I enjoy getting to run this selling thing - Paypal, Excel, photos, and confirmation numbers. I've created a spreadsheet with username, name, address, parts sold, date sold, and confirmation number. I know it's really nothing, but I think it's important to know where parts go, for how much, and when. I don't know how many posts I've read with buyers posting hateful comments about the seller and the seller claiming complete ignorance. I have an opportunity to do this right and it's exciting.
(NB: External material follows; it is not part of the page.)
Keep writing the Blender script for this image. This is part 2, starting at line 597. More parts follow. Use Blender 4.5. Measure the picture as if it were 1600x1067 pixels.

A bit dramatic perhaps, but selling my parts does make me feel like Sally Field, oh how I love, nay intensely love, Ms. Sally Field. You love me! You really love me! 

Label, label 
I'm still attempting to pull one part then clean, but now everything seems to have either antifreeze, oil, or gas in it and it goes all over. Oh yea, I had oil pans underneath and a pad of carpet under the truck, but it still goes everywhere. It's the nature of the beast, I suppose, but now it's going to be grimy until I get that motor out, body off, and frame rolled away to the blaster.                                    
 

To add to the mess that's beginning to imprint in my garage floor I can't seem to find anything now. Initially, my goal was to clean my tools and put them up each night. Best laid plans I suppose don't necessarily dictate progress or access to the tool I need for that matter. The tools are now staying at the truck. It's funny, really. I have a two car garage. My tools are located on the opposite wall. I can make the trek from truck to tool without having to stop to hydrate along the way, but it's entirely too far. 

A few things I've learned thus far - keep your bolts ordered, count them; use painter's grade masking tape; use black magic markers any other color is for a high school art project; your hands will get grimy even with gloves; presentation, presentation - sell your parts by cleaning them and taking good photos (says the person who has sold 3 parts); oh and you need more space.